Sunday, September 23, 2007

Around the corner lies the main piazza, one of the world's most elegant public spaces. At one end is the basilica, while the other three sides are framed by a uniform, collonaded row of buildings. The buildings originally housed the offices of the Procurate, nine people who ranked just below the Doge and responsible for much of the day to day management of government. The ground level was always leased to cafes and shops to earn money for the republic, a tradition that continues to this day. Around 1800, when Napoleon added Venice to his empire, he decided to convert the place to a palace. The palace is now home to the Correr Museum, which few people visit but is quite interesting if you have the time. It also connects to the library, which is stunning. The museum itself is a mix of paintings and artefacts from Venice's golden age. The highlight is a pair of shoes worn by society women in the sixteenth century. They had eighteen inch platform heels on them, and the ladies would walk around with servants on either side stabilizing them.

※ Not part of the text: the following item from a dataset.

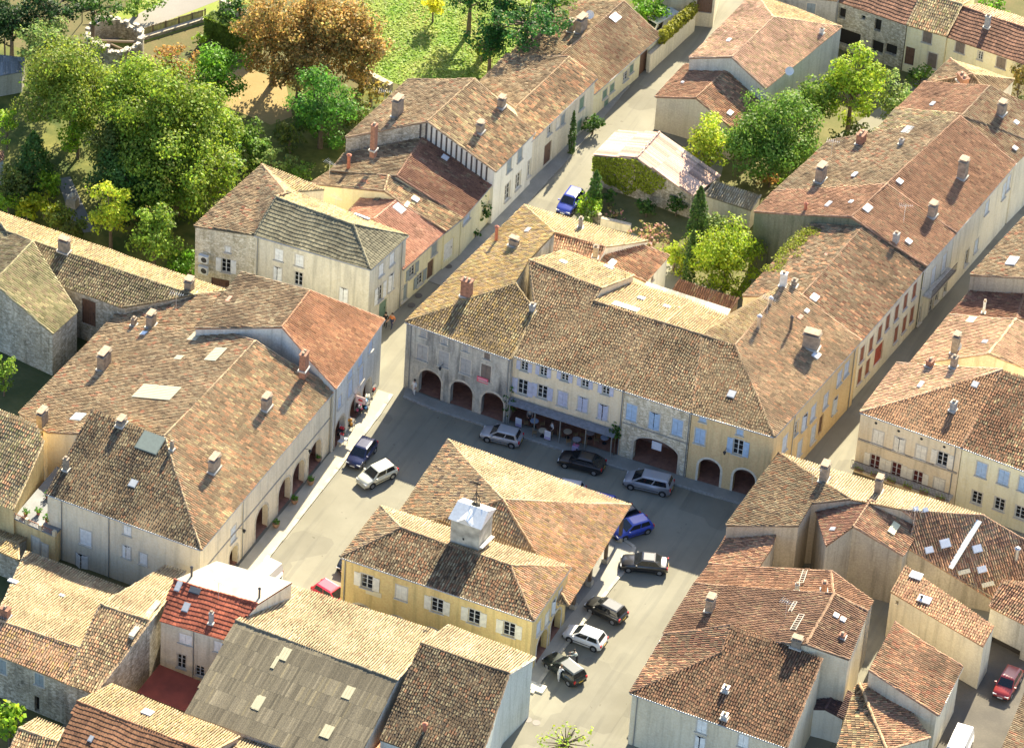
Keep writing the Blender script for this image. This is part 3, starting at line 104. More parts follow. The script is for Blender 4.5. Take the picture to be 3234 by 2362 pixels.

The huge brick tower in the piazza is the campanile. It was built in the tenth century as a combination belltower and lighthouse, but was also used to shame sinners, who were hoisted in a cage and dangled above the piazza for days or months depending on the severity of the sin. In 1902, the tower collapsed, which must have shocked the tourists. Amazingly, the tower collapsed in such an orderly manner that it left the surrounding buildings unscathed. The current tower, employing much of the original material, was rebuilt as an exact model of its predecessor.